> **Work to be completed**:
Pull out every line below that holds the word "black".
§ §
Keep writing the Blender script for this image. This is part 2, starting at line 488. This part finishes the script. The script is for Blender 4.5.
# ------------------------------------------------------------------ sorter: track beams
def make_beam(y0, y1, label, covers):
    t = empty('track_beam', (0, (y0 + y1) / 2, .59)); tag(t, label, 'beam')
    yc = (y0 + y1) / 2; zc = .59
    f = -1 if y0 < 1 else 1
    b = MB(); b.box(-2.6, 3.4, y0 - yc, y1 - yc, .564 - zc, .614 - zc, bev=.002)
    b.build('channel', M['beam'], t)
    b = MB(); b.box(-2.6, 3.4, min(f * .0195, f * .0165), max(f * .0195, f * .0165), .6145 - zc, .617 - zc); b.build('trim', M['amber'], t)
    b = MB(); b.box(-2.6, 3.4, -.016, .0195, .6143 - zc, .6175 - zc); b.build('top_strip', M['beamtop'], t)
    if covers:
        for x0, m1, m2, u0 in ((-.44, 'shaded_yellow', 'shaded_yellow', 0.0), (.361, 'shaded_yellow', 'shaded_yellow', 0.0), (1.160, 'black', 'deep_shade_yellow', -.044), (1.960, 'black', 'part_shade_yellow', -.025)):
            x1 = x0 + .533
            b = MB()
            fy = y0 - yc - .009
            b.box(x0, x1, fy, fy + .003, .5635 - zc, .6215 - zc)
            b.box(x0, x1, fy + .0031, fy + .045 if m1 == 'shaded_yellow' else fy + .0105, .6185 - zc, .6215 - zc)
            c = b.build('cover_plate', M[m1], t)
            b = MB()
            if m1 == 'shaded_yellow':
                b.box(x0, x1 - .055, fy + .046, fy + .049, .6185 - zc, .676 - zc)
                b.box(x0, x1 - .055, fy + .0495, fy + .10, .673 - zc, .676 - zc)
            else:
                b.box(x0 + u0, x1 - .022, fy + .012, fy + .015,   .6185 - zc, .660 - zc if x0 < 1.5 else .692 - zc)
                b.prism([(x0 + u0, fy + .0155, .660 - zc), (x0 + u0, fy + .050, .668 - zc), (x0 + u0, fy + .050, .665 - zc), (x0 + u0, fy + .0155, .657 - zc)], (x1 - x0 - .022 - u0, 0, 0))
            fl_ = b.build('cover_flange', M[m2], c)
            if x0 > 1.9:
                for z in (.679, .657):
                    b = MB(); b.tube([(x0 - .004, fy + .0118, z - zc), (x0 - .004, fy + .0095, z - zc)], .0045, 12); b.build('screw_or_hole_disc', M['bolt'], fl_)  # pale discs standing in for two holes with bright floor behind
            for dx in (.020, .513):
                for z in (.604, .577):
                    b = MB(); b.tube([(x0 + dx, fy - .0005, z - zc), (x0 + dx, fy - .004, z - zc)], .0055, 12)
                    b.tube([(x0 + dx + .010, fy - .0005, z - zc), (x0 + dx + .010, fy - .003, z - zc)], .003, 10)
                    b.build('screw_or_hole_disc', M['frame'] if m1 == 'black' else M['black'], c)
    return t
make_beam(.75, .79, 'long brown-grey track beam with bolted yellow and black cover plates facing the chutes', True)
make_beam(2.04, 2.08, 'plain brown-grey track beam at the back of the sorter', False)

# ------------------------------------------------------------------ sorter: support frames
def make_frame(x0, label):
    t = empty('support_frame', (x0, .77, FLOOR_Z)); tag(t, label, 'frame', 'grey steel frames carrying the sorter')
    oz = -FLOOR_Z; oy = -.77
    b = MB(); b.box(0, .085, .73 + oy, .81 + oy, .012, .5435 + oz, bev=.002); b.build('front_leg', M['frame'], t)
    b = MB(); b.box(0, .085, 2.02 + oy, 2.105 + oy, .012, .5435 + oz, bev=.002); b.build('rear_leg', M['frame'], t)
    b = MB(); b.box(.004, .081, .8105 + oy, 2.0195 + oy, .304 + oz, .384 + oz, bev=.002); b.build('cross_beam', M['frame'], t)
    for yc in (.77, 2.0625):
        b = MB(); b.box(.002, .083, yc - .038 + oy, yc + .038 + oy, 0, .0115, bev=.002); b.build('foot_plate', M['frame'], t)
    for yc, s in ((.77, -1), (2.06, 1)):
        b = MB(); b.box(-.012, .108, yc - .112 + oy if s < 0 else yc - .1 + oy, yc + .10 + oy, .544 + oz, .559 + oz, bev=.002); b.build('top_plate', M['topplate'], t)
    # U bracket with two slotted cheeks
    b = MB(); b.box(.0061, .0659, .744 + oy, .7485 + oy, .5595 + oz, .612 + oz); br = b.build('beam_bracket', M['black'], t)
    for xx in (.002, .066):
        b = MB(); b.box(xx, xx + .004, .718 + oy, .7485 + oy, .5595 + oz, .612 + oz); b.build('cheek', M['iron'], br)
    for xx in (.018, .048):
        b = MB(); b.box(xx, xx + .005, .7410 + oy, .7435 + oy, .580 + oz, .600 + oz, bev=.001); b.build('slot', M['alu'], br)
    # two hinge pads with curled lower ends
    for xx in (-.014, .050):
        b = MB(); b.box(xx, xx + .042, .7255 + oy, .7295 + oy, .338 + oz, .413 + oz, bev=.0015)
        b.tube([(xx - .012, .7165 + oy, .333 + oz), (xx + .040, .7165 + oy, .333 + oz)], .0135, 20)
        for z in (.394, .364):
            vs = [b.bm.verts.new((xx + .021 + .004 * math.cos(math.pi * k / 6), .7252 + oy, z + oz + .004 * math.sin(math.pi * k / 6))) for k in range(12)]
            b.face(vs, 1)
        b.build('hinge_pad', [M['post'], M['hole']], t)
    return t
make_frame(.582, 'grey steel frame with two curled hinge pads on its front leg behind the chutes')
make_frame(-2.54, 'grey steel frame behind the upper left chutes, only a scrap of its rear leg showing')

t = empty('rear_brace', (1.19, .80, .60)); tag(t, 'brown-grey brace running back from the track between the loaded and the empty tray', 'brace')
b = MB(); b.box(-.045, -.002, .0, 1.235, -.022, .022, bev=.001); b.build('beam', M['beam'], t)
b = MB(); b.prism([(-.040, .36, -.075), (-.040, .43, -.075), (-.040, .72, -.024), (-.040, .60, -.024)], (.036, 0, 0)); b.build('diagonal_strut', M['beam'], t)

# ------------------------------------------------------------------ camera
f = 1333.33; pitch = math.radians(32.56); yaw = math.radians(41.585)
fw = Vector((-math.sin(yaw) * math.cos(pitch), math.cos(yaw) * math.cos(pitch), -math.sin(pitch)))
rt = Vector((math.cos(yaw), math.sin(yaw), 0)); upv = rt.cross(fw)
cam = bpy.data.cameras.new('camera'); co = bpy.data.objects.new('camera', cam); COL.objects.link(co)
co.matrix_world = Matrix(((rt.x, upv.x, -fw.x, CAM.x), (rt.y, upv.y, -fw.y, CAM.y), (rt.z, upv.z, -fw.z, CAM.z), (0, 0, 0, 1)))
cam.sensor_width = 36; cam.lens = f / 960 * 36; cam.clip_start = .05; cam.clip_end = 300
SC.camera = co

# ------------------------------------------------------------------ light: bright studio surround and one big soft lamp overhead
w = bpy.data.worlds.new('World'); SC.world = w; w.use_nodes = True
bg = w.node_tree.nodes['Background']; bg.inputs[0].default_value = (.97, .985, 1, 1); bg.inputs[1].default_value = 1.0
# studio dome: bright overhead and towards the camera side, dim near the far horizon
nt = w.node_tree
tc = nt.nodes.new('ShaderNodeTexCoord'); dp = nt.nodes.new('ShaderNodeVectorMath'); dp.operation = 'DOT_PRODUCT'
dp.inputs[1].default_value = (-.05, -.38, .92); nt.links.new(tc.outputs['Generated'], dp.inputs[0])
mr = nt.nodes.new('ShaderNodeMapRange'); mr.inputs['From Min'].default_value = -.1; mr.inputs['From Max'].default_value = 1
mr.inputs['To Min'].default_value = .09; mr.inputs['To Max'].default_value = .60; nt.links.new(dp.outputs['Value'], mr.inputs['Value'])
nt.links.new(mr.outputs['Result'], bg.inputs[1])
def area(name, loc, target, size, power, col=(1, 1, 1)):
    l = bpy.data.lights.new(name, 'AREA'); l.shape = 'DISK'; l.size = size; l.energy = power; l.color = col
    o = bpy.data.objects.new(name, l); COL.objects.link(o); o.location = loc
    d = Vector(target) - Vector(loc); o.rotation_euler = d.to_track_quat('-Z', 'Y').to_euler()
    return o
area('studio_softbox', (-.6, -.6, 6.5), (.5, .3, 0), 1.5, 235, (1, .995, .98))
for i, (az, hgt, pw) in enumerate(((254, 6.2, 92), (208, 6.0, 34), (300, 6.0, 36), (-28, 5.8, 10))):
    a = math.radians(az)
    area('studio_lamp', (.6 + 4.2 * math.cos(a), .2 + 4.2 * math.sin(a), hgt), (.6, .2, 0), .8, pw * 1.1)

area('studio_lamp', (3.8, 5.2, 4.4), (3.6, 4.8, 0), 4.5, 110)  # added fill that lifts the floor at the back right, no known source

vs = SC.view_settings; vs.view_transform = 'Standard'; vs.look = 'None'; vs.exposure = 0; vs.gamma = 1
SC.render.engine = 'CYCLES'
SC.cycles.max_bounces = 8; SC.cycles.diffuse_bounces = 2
§ §
> **Response**:
        for x0, m1, m2, u0 in ((-.44, 'shaded_yellow', 'shaded_yellow', 0.0), (.361, 'shaded_yellow', 'shaded_yellow', 0.0), (1.160, 'black', 'deep_shade_yellow', -.044), (1.960, 'black', 'part_shade_yellow', -.025)):
                    b.build('screw_or_hole_disc', M['frame'] if m1 == 'black' else M['black'], c)
make_beam(.75, .79, 'long brown-grey track beam with bolted yellow and black cover plates facing the chutes', True)
    b = MB(); b.box(.0061, .0659, .744 + oy, .7485 + oy, .5595 + oz, .612 + oz); br = b.build('beam_bracket', M['black'], t)